George V. Higgins (1939-1999) succeeded
in nine distinct careers, all of which are documented in his
archive. Armed with two English degrees and a law degree,
Higgins became a journalist for the Associated Press, The Boston
Globe and The Wall Street Journal, as well as a federal
prosecutor, district attorney and defense attorney, novelist,
critic, historian and a creative writing professor at Boston
University (1988-1999). He was also a fierce Red Sox loyalist,
so much so that he wrote a book on Boston baseball in 1989 titled
The Progress of the Seasons: Forty Years of Baseball in Our
Town.
Each of these careers is
represented in The George V. Higgins Archive at USC’s Thomas
Cooper Library, which, when it arrived at the library in December
2003, filled more than 88 boxes.
In addition to the celebrated Friends
of Eddie Coyle, the collection features unpublished early
fiction, research and typescripts for his non-fiction books, The
Friends of Richard Nixon and Style and Substance.
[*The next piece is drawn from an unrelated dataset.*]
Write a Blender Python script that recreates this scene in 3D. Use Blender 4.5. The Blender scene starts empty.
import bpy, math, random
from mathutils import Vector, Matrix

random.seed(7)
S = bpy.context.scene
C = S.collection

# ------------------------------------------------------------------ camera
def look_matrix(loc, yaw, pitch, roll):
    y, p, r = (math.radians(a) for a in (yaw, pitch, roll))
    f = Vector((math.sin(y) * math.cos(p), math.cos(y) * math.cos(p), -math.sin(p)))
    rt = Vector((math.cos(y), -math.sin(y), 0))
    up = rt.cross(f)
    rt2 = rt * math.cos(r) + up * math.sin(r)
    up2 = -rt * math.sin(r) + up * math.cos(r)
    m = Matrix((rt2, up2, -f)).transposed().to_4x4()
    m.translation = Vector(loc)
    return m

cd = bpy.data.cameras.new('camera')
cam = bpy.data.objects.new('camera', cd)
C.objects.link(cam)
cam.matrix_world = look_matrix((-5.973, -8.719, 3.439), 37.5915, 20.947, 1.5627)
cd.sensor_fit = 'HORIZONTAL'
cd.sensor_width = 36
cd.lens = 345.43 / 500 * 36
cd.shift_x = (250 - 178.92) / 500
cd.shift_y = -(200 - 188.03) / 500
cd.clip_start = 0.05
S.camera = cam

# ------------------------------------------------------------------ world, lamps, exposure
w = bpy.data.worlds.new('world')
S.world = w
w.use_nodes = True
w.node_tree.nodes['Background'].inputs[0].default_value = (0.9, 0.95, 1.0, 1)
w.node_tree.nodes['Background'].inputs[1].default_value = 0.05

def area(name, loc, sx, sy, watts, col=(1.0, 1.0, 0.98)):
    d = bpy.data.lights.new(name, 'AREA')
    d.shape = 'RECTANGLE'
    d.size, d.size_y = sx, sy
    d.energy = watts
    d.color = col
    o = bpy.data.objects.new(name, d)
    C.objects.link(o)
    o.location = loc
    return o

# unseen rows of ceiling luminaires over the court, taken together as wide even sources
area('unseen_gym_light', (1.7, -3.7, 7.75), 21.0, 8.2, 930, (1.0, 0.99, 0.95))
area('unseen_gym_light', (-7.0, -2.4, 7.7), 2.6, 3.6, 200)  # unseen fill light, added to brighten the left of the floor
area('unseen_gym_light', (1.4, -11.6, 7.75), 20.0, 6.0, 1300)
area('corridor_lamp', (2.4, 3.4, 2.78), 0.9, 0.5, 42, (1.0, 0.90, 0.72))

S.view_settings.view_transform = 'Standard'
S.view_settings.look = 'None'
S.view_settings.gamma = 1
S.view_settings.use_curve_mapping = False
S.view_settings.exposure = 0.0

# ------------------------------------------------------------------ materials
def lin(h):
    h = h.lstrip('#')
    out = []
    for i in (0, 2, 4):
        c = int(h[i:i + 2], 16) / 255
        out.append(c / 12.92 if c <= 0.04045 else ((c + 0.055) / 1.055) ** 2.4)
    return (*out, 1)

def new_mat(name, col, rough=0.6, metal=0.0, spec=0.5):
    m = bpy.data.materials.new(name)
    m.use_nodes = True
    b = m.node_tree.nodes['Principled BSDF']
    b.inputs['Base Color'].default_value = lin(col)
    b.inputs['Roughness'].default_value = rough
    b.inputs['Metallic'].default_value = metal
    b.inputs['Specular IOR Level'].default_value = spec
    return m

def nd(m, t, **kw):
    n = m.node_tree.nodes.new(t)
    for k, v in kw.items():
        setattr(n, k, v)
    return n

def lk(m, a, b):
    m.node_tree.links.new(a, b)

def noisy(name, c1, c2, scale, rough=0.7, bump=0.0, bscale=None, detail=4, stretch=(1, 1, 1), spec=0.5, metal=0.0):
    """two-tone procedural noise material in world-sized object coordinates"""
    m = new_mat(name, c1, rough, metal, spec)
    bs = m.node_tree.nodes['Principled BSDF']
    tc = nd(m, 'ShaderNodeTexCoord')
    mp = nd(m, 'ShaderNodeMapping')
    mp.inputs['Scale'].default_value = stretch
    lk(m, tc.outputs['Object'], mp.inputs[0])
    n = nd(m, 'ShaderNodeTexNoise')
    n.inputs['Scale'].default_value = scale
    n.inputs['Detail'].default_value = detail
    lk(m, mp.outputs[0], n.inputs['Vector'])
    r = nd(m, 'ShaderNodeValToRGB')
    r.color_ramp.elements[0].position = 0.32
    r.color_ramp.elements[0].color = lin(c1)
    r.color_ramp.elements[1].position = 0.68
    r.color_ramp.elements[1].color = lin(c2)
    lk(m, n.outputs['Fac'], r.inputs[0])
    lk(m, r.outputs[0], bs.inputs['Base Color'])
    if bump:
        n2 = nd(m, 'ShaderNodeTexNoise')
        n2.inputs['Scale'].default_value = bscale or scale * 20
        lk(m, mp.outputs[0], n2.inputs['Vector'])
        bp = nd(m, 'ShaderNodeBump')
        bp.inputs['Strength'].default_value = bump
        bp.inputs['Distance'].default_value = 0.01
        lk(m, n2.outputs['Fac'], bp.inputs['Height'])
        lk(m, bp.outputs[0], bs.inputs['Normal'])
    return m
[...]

It includes drafts of Higgins's columns for the Boston Globe,
the Boston-Herald American and for legal journals, as well as
files from his work as defense attorney for Eldridge Cleaver and
G. Gordon Liddy. A substantial cache of unpublished
fiction and screenplays from the 1980s and 1990s also is
included. The memorabilia includes photos, his Boston Red Sox
press pass, his vehicle license tags as an assistant U.S. attorney,
his gun permit, yacht pennants and the cornet he played in the
Boston College Marching Band.
Within the last 10 years, USC library’s
department of rare books and special collections has
assembled, more than 20 of the most important collections in
the field of modern American literature. Like them, the
Higgins collection is regarded as a research and teaching
collection, said Paul Willis, dean of the libraries at
USC.
"The true value of a literary collection
is that is used by students and scholars so that they can better
understand the writing process and the profession of
authorship. The George V. Higgins Archive complements our
existing collections and enhances the marvelous collections
gathered by the Thomas Cooper Library," said Willis. "Matt Bruccoli
and George Terry, dean of libraries at USC from 1988-2001, were
responsible for bringing many of the major collections to the
libraries."
As is often the case with so called
"hard-boiled" writers, Higgins’ literary reputation and popularity
was stronger in Britain than in American, said USC English
professor Dr. Matthew Bruccoli.
"He was an exceptional, perhaps the
exceptional, postwar American political novelist," said Lord Grey
Gowrie, chairman of the Arts Council of Great Britain. "Like
Patricia Highsmith, he (Higgins) is an American more appreciated,
perhaps, in Britain and Europe than in his own country. I am
delighted that the University of South Carolina has acquired his
archive and that a major reassessment can now begin."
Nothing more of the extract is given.